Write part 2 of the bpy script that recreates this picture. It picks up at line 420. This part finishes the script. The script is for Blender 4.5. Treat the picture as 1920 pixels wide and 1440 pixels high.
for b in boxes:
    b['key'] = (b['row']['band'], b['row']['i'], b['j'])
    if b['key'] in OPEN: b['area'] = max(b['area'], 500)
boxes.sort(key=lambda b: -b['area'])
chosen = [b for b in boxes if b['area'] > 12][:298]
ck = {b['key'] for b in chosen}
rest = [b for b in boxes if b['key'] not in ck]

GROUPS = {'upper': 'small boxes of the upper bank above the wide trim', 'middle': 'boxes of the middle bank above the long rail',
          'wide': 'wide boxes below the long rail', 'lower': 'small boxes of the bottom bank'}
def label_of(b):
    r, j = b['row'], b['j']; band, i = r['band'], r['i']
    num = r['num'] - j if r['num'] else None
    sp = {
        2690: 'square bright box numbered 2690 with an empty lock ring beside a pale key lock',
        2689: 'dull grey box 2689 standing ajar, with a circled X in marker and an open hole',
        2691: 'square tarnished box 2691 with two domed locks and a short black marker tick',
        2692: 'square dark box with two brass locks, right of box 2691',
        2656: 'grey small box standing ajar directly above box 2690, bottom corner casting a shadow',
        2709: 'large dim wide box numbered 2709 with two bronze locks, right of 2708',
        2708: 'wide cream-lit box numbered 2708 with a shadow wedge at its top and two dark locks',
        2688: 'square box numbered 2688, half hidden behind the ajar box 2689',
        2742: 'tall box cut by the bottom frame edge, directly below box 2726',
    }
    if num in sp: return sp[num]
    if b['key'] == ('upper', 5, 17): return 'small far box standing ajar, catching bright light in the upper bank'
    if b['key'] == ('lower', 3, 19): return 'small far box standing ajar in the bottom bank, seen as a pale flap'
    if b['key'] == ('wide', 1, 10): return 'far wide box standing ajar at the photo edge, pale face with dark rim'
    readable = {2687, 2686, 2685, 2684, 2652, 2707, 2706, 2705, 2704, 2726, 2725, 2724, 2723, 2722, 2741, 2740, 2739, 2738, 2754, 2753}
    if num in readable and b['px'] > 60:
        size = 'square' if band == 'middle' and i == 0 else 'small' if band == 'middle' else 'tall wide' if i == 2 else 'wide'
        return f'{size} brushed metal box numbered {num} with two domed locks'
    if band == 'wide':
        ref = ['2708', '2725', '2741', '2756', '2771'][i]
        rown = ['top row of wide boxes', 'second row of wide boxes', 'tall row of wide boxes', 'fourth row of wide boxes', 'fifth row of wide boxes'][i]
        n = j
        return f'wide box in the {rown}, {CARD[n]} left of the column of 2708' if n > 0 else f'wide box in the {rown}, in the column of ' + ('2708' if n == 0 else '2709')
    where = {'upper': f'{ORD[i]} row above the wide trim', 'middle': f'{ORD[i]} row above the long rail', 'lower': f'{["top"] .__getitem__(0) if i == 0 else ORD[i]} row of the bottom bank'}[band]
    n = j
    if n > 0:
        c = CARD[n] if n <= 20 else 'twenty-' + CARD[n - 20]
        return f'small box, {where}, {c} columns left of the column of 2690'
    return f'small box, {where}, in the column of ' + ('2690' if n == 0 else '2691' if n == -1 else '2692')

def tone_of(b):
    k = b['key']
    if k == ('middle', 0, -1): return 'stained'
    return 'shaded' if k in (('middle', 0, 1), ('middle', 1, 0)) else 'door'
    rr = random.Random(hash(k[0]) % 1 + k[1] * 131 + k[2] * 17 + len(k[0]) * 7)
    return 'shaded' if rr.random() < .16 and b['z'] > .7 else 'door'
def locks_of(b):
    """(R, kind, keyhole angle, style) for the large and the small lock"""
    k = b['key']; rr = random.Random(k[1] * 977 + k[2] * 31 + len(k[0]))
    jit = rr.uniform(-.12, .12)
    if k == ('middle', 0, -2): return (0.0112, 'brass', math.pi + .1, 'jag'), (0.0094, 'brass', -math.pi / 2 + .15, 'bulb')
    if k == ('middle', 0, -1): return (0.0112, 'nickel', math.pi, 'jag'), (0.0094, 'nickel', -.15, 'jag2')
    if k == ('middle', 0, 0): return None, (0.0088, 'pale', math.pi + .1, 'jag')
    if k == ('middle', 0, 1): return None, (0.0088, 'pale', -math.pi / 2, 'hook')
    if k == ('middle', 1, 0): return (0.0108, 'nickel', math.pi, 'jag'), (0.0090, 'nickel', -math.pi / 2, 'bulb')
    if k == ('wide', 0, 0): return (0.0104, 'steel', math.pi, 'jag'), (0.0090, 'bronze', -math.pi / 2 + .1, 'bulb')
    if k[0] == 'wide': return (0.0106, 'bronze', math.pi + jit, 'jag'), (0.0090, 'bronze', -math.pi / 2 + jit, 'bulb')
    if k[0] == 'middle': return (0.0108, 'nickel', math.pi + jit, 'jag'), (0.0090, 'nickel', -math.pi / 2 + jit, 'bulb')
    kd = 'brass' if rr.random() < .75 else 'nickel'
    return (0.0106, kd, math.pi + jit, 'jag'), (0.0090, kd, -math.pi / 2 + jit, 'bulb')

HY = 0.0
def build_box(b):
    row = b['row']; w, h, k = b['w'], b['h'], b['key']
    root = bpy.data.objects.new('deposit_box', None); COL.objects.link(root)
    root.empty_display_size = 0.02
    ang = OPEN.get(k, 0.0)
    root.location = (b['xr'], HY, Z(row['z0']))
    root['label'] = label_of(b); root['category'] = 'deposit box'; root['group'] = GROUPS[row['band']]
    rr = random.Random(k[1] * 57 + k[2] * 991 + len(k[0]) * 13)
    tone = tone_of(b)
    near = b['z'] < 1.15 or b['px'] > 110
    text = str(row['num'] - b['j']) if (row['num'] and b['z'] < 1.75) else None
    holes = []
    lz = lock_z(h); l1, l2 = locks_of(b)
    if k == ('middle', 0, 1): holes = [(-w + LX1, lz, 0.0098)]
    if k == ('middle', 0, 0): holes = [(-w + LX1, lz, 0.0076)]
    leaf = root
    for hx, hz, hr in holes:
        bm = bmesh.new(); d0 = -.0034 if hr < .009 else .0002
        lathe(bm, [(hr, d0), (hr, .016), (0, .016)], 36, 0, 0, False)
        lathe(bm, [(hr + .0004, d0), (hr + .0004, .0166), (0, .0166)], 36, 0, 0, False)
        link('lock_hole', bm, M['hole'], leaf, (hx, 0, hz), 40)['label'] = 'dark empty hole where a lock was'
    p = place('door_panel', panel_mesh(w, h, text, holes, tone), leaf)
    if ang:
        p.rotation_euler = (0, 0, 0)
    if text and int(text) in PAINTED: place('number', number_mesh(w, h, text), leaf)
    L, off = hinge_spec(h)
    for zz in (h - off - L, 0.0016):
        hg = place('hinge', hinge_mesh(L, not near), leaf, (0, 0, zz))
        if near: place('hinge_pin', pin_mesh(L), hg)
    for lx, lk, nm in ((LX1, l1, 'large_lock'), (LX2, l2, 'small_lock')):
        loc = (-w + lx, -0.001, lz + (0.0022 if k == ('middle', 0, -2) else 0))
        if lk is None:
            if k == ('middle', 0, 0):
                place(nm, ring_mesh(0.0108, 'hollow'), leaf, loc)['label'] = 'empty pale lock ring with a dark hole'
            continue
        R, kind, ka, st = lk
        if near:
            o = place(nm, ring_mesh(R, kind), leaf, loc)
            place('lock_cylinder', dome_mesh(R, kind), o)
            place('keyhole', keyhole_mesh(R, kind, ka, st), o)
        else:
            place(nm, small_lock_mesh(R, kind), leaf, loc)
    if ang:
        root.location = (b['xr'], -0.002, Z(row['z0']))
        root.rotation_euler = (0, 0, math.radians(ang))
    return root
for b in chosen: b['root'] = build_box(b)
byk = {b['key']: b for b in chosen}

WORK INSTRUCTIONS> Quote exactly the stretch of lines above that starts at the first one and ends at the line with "rest = [b for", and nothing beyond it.

REPLY>
Write part 2 of the bpy script that recreates this picture. It picks up at line 420. This part finishes the script. The script is for Blender 4.5. Treat the picture as 1920 pixels wide and 1440 pixels high.
for b in boxes:
    b['key'] = (b['row']['band'], b['row']['i'], b['j'])
    if b['key'] in OPEN: b['area'] = max(b['area'], 500)
boxes.sort(key=lambda b: -b['area'])
chosen = [b for b in boxes if b['area'] > 12][:298]
ck = {b['key'] for b in chosen}
rest = [b for b in boxes if b['key'] not in ck]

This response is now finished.